*** Provided entries ***
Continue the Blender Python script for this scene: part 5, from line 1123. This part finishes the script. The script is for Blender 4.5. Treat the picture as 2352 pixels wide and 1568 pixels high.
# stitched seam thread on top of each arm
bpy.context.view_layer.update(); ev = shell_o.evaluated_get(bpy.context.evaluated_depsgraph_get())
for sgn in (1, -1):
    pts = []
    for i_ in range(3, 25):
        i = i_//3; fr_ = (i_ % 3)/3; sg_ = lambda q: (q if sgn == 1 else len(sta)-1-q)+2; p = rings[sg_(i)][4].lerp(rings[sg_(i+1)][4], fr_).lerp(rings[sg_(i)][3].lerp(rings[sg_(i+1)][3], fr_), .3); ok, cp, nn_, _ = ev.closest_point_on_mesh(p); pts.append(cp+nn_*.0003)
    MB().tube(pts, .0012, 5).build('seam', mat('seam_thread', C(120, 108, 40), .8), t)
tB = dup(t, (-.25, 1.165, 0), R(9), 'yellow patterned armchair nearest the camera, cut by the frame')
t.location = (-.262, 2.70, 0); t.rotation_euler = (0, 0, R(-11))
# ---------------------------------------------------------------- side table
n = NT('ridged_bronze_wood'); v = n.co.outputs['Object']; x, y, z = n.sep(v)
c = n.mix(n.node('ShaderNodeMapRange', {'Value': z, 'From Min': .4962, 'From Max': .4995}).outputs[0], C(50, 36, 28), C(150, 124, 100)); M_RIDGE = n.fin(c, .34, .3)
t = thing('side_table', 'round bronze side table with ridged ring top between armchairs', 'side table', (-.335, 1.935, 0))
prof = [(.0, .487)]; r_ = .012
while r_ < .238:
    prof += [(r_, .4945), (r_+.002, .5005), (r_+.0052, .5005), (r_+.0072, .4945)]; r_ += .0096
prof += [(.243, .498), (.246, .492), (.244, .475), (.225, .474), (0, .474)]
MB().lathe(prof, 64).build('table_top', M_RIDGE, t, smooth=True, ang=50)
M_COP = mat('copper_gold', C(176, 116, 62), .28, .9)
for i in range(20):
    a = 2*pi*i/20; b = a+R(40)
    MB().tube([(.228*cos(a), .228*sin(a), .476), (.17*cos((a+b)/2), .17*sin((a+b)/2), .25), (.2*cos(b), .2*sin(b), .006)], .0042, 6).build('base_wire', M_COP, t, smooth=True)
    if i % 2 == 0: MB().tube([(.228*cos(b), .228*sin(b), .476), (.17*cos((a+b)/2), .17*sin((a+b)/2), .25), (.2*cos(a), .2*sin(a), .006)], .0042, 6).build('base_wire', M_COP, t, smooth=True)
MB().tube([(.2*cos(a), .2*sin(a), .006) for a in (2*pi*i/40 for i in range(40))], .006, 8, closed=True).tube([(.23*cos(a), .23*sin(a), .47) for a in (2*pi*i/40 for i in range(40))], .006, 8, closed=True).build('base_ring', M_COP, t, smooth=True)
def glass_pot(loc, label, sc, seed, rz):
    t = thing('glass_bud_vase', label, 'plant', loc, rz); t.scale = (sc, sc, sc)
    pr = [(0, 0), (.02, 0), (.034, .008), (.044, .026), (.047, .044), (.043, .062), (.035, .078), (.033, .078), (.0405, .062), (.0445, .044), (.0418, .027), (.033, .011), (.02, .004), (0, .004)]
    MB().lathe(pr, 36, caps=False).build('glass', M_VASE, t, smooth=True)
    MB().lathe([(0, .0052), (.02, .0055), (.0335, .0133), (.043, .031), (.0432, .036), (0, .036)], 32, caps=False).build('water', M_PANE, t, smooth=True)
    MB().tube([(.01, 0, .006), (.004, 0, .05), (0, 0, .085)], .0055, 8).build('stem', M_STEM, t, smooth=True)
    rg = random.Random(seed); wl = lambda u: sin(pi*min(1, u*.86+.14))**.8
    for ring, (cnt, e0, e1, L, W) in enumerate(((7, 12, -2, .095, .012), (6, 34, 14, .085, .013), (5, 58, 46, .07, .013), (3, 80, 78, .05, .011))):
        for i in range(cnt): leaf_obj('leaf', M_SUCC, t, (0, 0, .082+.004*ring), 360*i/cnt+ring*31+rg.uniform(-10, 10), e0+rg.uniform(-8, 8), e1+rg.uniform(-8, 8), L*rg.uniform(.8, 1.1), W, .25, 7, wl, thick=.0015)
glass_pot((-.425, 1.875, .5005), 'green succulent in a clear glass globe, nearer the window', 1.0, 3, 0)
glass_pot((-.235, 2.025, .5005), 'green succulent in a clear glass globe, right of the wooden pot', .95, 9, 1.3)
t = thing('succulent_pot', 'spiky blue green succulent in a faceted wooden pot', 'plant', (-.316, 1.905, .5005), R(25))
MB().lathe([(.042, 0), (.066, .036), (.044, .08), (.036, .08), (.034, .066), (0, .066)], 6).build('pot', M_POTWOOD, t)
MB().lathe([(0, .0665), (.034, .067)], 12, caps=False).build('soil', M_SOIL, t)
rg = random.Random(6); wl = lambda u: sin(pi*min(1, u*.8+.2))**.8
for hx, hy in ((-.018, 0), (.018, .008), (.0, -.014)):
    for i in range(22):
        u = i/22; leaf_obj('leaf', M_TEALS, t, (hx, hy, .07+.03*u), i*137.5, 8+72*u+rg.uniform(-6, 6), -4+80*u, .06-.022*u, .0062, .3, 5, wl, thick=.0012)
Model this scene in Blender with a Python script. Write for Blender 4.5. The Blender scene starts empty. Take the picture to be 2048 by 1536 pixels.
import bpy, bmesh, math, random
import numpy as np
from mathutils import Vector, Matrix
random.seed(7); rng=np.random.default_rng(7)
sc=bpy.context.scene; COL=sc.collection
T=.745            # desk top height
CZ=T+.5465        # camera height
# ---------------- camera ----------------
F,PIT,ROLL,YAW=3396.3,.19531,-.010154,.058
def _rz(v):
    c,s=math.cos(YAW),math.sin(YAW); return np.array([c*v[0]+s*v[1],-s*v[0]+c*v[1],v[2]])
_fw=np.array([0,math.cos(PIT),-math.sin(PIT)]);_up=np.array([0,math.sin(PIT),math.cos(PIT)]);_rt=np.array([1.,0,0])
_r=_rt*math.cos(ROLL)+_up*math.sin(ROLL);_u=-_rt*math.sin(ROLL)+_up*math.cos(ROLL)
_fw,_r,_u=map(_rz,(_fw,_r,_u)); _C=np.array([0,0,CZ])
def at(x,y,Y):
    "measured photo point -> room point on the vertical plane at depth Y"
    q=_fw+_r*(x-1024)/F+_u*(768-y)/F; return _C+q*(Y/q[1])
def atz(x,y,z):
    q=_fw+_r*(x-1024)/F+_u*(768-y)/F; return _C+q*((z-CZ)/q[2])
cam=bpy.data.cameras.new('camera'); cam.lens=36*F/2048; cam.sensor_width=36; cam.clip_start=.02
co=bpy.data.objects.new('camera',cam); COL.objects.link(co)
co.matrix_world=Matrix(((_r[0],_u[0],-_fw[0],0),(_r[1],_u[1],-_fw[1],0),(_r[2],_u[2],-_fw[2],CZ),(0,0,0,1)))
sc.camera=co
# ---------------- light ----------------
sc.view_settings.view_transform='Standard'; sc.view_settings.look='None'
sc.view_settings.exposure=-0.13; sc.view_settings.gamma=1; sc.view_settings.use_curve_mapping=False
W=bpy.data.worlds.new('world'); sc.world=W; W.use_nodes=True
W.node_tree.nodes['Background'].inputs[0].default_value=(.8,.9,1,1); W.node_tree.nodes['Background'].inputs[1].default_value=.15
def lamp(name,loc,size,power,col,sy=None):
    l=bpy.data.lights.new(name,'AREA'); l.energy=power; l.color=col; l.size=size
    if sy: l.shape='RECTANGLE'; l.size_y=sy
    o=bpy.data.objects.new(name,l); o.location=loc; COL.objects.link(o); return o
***
[What you will do] Check each line of the entries above, and show every one holding the word "outputs".

[Exercise result]
n = NT('ridged_bronze_wood'); v = n.co.outputs['Object']; x, y, z = n.sep(v)
c = n.mix(n.node('ShaderNodeMapRange', {'Value': z, 'From Min': .4962, 'From Max': .4995}).outputs[0], C(50, 36, 28), C(150, 124, 100)); M_RIDGE = n.fin(c, .34, .3)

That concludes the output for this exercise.